Extract, without alteration, each line from the start of the listing to the line bearing "obj('corner_strip', box(B(), xj".

-------- Data listing --------

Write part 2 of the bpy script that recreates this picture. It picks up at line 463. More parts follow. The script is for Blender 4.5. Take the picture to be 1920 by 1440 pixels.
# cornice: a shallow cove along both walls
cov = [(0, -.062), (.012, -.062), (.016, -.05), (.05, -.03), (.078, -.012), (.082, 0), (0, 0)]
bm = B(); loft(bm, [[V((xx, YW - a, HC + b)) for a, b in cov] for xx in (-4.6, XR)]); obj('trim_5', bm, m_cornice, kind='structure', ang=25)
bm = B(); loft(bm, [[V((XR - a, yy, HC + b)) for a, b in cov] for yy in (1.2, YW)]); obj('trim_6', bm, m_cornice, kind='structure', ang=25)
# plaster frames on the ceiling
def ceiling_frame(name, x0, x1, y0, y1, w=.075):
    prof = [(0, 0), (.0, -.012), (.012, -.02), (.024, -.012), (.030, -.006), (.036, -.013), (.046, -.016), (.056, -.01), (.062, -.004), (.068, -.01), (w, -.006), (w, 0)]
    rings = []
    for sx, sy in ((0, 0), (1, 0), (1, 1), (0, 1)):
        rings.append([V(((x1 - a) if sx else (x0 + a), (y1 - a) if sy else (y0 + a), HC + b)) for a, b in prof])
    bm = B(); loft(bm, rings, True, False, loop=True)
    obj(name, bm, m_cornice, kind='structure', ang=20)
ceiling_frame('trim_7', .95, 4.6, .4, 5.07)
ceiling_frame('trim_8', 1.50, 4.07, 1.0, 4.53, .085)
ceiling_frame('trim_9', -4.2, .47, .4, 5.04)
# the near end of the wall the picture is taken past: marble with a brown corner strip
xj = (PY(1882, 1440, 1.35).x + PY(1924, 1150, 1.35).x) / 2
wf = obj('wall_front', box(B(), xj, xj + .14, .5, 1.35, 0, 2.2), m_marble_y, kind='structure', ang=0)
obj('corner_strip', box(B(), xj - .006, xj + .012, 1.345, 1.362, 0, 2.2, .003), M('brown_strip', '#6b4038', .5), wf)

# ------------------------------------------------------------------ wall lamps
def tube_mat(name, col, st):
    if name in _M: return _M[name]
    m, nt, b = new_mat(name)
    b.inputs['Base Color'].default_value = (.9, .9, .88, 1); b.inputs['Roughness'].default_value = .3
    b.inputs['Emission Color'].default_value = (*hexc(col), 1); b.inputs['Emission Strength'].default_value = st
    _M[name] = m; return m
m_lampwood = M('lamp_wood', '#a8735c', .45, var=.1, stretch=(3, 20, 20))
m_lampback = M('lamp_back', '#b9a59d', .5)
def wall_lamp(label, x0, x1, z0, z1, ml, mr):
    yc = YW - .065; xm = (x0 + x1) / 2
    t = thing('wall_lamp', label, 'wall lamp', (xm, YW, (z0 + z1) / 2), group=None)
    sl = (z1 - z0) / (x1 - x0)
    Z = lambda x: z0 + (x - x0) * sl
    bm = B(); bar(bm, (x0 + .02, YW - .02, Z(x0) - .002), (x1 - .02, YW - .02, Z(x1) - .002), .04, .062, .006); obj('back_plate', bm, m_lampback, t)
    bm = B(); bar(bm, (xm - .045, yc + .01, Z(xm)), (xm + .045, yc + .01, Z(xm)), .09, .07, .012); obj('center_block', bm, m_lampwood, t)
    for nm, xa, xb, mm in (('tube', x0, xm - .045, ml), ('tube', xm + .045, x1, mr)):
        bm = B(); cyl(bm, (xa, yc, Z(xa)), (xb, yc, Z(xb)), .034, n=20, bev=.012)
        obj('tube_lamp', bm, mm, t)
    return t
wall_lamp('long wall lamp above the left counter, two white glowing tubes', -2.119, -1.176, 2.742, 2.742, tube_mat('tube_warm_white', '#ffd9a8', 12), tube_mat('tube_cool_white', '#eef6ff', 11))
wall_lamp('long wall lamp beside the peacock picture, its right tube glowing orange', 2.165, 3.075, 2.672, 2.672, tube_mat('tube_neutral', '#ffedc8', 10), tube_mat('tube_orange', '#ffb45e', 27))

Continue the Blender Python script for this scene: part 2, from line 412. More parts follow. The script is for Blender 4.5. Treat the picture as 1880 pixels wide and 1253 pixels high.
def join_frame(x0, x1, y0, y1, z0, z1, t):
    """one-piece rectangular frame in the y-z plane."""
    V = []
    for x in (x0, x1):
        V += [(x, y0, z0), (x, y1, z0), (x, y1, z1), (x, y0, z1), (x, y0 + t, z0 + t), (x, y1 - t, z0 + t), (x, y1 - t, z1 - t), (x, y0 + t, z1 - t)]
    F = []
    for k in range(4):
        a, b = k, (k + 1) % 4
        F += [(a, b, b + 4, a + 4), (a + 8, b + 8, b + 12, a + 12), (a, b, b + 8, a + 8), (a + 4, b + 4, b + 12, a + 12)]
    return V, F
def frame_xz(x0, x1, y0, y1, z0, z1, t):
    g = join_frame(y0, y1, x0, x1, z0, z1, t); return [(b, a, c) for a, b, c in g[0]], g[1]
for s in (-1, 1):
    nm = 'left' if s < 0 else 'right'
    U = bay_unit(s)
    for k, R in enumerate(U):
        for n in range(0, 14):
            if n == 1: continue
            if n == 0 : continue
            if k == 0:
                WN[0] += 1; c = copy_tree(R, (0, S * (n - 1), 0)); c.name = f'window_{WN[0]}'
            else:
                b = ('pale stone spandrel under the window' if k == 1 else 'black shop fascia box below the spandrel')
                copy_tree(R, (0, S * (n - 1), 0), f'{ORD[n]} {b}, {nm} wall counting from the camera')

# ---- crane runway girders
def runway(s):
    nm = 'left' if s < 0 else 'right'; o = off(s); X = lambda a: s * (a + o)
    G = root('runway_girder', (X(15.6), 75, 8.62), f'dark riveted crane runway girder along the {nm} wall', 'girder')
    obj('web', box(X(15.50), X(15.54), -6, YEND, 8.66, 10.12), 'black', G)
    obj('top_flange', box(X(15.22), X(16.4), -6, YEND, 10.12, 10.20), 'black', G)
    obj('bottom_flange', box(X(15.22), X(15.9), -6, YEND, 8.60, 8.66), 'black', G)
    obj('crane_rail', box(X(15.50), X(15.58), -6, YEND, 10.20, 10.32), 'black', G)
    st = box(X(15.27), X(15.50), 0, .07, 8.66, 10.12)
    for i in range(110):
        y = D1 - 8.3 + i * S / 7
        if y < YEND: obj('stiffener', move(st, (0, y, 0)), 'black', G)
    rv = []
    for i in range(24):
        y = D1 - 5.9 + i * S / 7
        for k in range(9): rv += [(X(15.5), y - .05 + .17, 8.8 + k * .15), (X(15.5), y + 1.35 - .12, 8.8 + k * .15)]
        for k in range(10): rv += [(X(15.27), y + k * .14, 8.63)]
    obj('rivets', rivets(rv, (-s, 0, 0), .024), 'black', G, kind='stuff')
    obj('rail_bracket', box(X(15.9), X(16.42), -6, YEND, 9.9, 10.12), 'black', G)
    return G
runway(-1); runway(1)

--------

» **Task result**
Write part 2 of the bpy script that recreates this picture. It picks up at line 463. More parts follow. The script is for Blender 4.5. Take the picture to be 1920 by 1440 pixels.
# cornice: a shallow cove along both walls
cov = [(0, -.062), (.012, -.062), (.016, -.05), (.05, -.03), (.078, -.012), (.082, 0), (0, 0)]
bm = B(); loft(bm, [[V((xx, YW - a, HC + b)) for a, b in cov] for xx in (-4.6, XR)]); obj('trim_5', bm, m_cornice, kind='structure', ang=25)
bm = B(); loft(bm, [[V((XR - a, yy, HC + b)) for a, b in cov] for yy in (1.2, YW)]); obj('trim_6', bm, m_cornice, kind='structure', ang=25)
# plaster frames on the ceiling
def ceiling_frame(name, x0, x1, y0, y1, w=.075):
    prof = [(0, 0), (.0, -.012), (.012, -.02), (.024, -.012), (.030, -.006), (.036, -.013), (.046, -.016), (.056, -.01), (.062, -.004), (.068, -.01), (w, -.006), (w, 0)]
    rings = []
    for sx, sy in ((0, 0), (1, 0), (1, 1), (0, 1)):
        rings.append([V(((x1 - a) if sx else (x0 + a), (y1 - a) if sy else (y0 + a), HC + b)) for a, b in prof])
    bm = B(); loft(bm, rings, True, False, loop=True)
    obj(name, bm, m_cornice, kind='structure', ang=20)
ceiling_frame('trim_7', .95, 4.6, .4, 5.07)
ceiling_frame('trim_8', 1.50, 4.07, 1.0, 4.53, .085)
ceiling_frame('trim_9', -4.2, .47, .4, 5.04)
# the near end of the wall the picture is taken past: marble with a brown corner strip
xj = (PY(1882, 1440, 1.35).x + PY(1924, 1150, 1.35).x) / 2
wf = obj('wall_front', box(B(), xj, xj + .14, .5, 1.35, 0, 2.2), m_marble_y, kind='structure', ang=0)
obj('corner_strip', box(B(), xj - .006, xj + .012, 1.345, 1.362, 0, 2.2, .003), M('brown_strip', '#6b4038', .5), wf)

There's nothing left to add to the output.